Военно-воздушная академия готовит авиационных инженеров. Полеты здесь не предусмотрены по учебной программе. А летать ох как хочется! Не у одного меня такое желание. Из бывших летчиков в академии учатся только на нашем курсе человек десять, и все тоже хотят летать.
При академии тогда имелся учебный полк. Он только так громко назывался, а на.самом-то деле это было нечто похожее на полк скорее лишь по названию. Но здесь находились различные типы самолетов; истребители, бомбардировщики, штурмовики. Слушателей-оружейников в соответствии с учебной программой возили на полигон бомбить и стрелять, но они не управляли самолетом. А нам хотелось именно летать.

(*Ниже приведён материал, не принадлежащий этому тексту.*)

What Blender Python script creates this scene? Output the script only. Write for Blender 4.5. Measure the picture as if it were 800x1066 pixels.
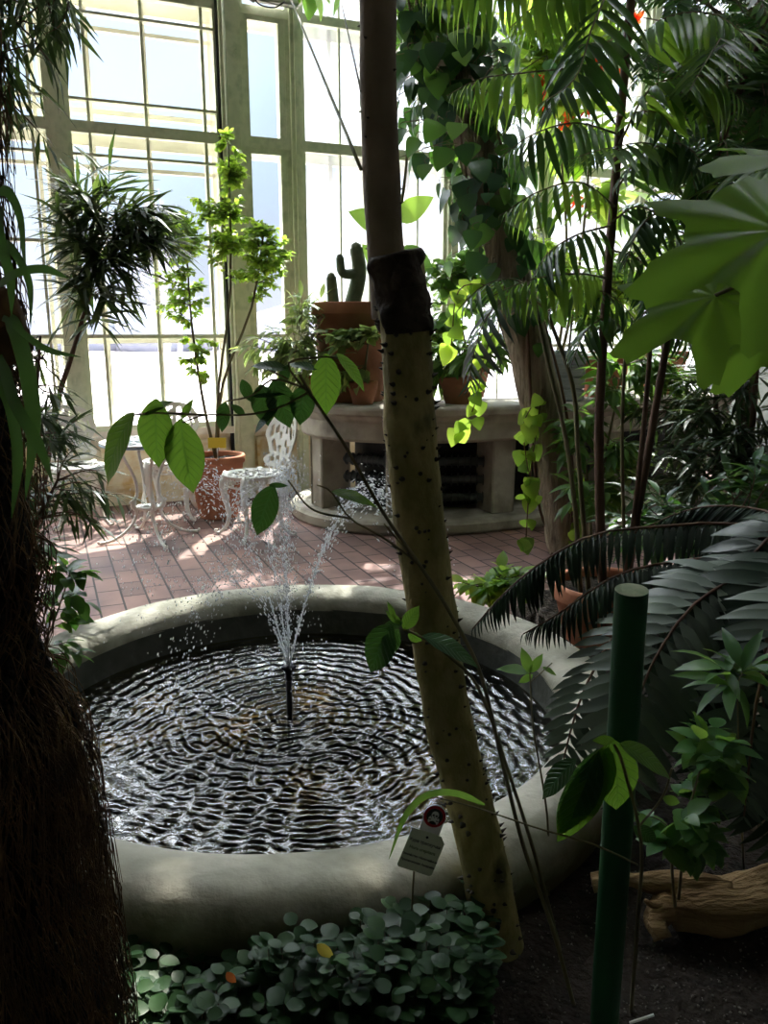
import bpy, math, random
import numpy as np
from mathutils import Vector, Matrix, noise
random.seed(11)
R = math.radians
sc = bpy.context.scene
for o in list(bpy.data.objects): bpy.data.objects.remove(o)

# ------------------------------------------------------------------ camera
TH = R(12.6); FP = 840.0; H = 1.45
cd = bpy.data.cameras.new('camera'); cam = bpy.data.objects.new('camera', cd)
sc.collection.objects.link(cam)
cam.location = (0, 0, H); cam.rotation_euler = (math.pi/2 - TH, 0, 0)
cd.sensor_fit = 'VERTICAL'; cd.sensor_height = 24; cd.lens = FP/1066*24
cd.clip_start = 0.02; cd.clip_end = 400
sc.camera = cam
# ------------------------------------------------------------------ sun, sky, exposure
SUN_AZ = R(7); SUN_EL = R(50)
sd = bpy.data.lights.new('sun', 'SUN'); sd.energy = 13.0; sd.angle = R(0.8); sd.color = (1, .93, .82)
sun = bpy.data.objects.new('sun', sd); sc.collection.objects.link(sun)
sdir = Vector((math.sin(SUN_AZ)*math.cos(SUN_EL), math.cos(SUN_AZ)*math.cos(SUN_EL), math.sin(SUN_EL)))
sun.rotation_euler = sdir.to_track_quat('Z', 'Y').to_euler(); sun.location = (0, 12, 12)
w = bpy.data.worlds.new('sky'); sc.world = w; w.use_nodes = True
nt = w.node_tree; N = nt.nodes; L = nt.links; N.clear()
wo = N.new('ShaderNodeOutputWorld'); bg = N.new('ShaderNodeBackground'); tc = N.new('ShaderNodeTexCoord')
sx = N.new('ShaderNodeSeparateXYZ'); L.new(tc.outputs['Generated'], sx.inputs[0])
cr = N.new('ShaderNodeValToRGB'); L.new(sx.outputs[2], cr.inputs[0])
e = cr.color_ramp.elements
e[0].position = 0.0; e[0].color = (.72, .72, .85, 1)
e[1].position = 0.16; e[1].color = (.62, .75, .95, 1)
for p, c in ((.355, (.68, .85, 1.1)), (.43, (11, 11.6, 12.6)), (.75, (11, 11.4, 11.8))):
    q = cr.color_ramp.elements.new(p); q.color = (*c, 1)
nz = N.new('ShaderNodeTexNoise'); nz.inputs['Scale'].default_value = 2.5; L.new(tc.outputs['Generated'], nz.inputs['Vector'])
mm = N.new('ShaderNodeMapRange'); mm.inputs[1].default_value = .35; mm.inputs[2].default_value = .7
mm.inputs[3].default_value = .85; mm.inputs[4].default_value = 1.35; L.new(nz.outputs[0], mm.inputs[0])
L.new(cr.outputs[0], bg.inputs[0]); L.new(mm.outputs[0], bg.inputs[1]); L.new(bg.outputs[0], wo.inputs[0])
sc.view_settings.view_transform = 'Standard'; sc.view_settings.look = 'None'
sc.view_settings.exposure = 0.4; sc.view_settings.gamma = 1.0; sc.view_settings.use_curve_mapping = False
cy = sc.cycles
cy.use_denoising = True; cy.max_bounces = 8; cy.diffuse_bounces = 4; cy.glossy_bounces = 3
cy.transparent_max_bounces = 24; cy.transmission_bounces = 5; cy.sample_clamp_indirect = 6.0; cy.caustics_reflective = False
# ------------------------------------------------------------------ helpers
def P(px, py, Y):
    u = 533 - py
    d = Vector((px-400, FP*math.cos(TH)+u*math.sin(TH), -FP*math.sin(TH)+u*math.cos(TH)))
    t = Y/d.y
    return Vector((d.x*t, Y, H+d.z*t))
def G(px, py, z=0.0):
    u = 533 - py
    d = Vector((px-400, FP*math.cos(TH)+u*math.sin(TH), -FP*math.sin(TH)+u*math.cos(TH)))
    t = (z-H)/d.z
    return Vector((d.x*t, d.y*t, z))
def rnd(a, b): return random.uniform(a, b)
def V3(*a): return Vector(a)
def rvec(s=1.0):
    return Vector((rnd(-1,1), rnd(-1,1), rnd(-1,1)))*s
class MB:
    def __init__(s): s.v=[]; s.f=[]; s.uv=[]; s.m=[]; s.n=0
    def add(s, V, F, UV=None, m=0):
        V = np.asarray(V, dtype=float).reshape(-1,3); n = s.n
        s.v.append(V); s.uv.append(np.asarray(UV, dtype=float) if UV is not None else V[:, :2].copy())
        s.f.extend([tuple(i+n for i in f) for f in F]); s.m.extend([m]*len(F)); s.n += len(V)
    def empty(s): return s.n == 0
def link(o): sc.collection.objects.link(o)
def thing(name, label, cat, loc=(0,0,0), rz=0.0, group=None):
    o = bpy.data.objects.new(name, None); link(o); o.location = loc; o.rotation_euler = (0,0,rz)
    o.empty_display_size = .05
    o['label'] = label; o['category'] = cat
    if group: o['group'] = group
    return o
def obj(name, mb, mats, parent=None, smooth=True, local=False, label=None, cat=None, group=None, kind=None, origin=None):
    V = np.concatenate(mb.v); UV = np.concatenate(mb.uv)
    if not isinstance(mats, (list, tuple)): mats = [mats]
    off = Vector((0,0,0))
    if not local:
        if parent is not None:
            p = parent; 
            while p is not None: off += p.location; p = p.parent
        elif origin is not None: off = Vector(origin)
        else:
            mn = V.min(0); mx = V.max(0); off = Vector(((mn[0]+mx[0])/2, (mn[1]+mx[1])/2, mn[2]))
    V = V - np.array(off)
    me = bpy.data.meshes.new(name); me.from_pydata(V.tolist(), [], mb.f)
    for m in mats: me.materials.append(m)
    if len(mats) > 1: me.polygons.foreach_set('material_index', mb.m)
    me.polygons.foreach_set('use_smooth', [smooth]*len(me.polygons))
    ul = me.uv_layers.new(name='UVMap'); li = np.empty(len(me.loops), dtype=np.int32); me.loops.foreach_get('vertex_index', li)
    ul.data.foreach_set('uv', UV[li].astype(np.float32).ravel())
    me.validate(); me.update()
    o = bpy.data.objects.new(name, me); link(o)
    if parent is not None: o.parent = parent
    elif not local: o.location = off
    if label: o['label'] = label
    if cat: o['category'] = cat
    if group: o['group'] = group
    if kind: o['kind'] = kind
    return o
def struct(name, mb, mats, smooth=False, parent=None, **k):
    return obj(name, mb, mats, parent=parent, smooth=smooth, kind='structure' if parent is None else None, **k)
def dup(root, loc, rz, label=None):
    r = root.copy(); link(r); r.location = loc; r.rotation_euler = (0,0,rz)
    if label: r['label'] = label
    for ch in list(root.children):
        c = ch.copy(); link(c); c.parent = r
        for g in ch.children:
            d = g.copy(); link(d); d.parent = c
    return r
def box(mb, c, s, M=None, m=0):
    x,y,z = (q/2 for q in s)
    V = [Vector((a*x,b*y,d*z)) for a in (-1,1) for b in (-1,1) for d in (-1,1)]
    V = [(M@v if M is not None else v)+Vector(c) for v in V]
    mb.add([tuple(v) for v in V], [(0,1,3,2),(4,6,7,5),(0,4,5,1),(2,3,7,6),(0,2,6,4),(1,5,7,3)], m=m)
def boxr(mb,c,s,M,m=0):
    n=len(mb.f); box(mb,c,s,M,m); mb.f[n:]=[tuple(reversed(f)) for f in mb.f[n:]]
def bevbox(mb, c, s, b=.01, M=None, m=0):
    x,y,z = (q/2 for q in s); V=[]; F=[]
    rings = [(x-b,y-b,-z),(x,y,-z+b),(x,y,z-b),(x-b,y-b,z)]
    for rx,ry,rz_ in rings:
        for a,d in ((-1,-1),(1,-1),(1,1),(-1,1)): 
            V += [Vector((a*rx - (b*a if (a*d>0) else 0)*1, d*ry-(b*d if a*d<0 else 0), rz_)), Vector((a*rx-(b*a if a*d<0 else 0), d*ry-(b*d if a*d>0 else 0), rz_))]
    V = [(M@v if M is not None else v)+Vector(c) for v in V]
    for k in range(3):
        for i in range(8): F.append((k*8+i, k*8+(i+1)%8, k*8+8+(i+1)%8, k*8+8+i))
    F.append(tuple(reversed(range(8)))); F.append(tuple(range(24,32)))
    mb.add([tuple(v) for v in V], F, m=m)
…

Во время очередного летнего отпуска группе слушателей-летчиков удалось как-то проникнуть в этот полк. Командир полка майор Константинов, посвятивший свою жизнь авиации, "седой ветеран неба", не выдержал горячих просьб молодых энтузиастов, выпустил их в воздух. Но после окончания недельной тренировки в заключение сказал:
- Такая партизанщина не пойдет! Надо узаконить ваши полеты.
На одном из партийных активов академии обращаемся к Главкому ВВС Константину Андреевичу Вершинину. Окружили его в фойе и попросили:
- Товарищ маршал, нельзя ли в академии организовать регулярную летную тренировку? После академии хотим быть на летной работе. А тренироваться негде.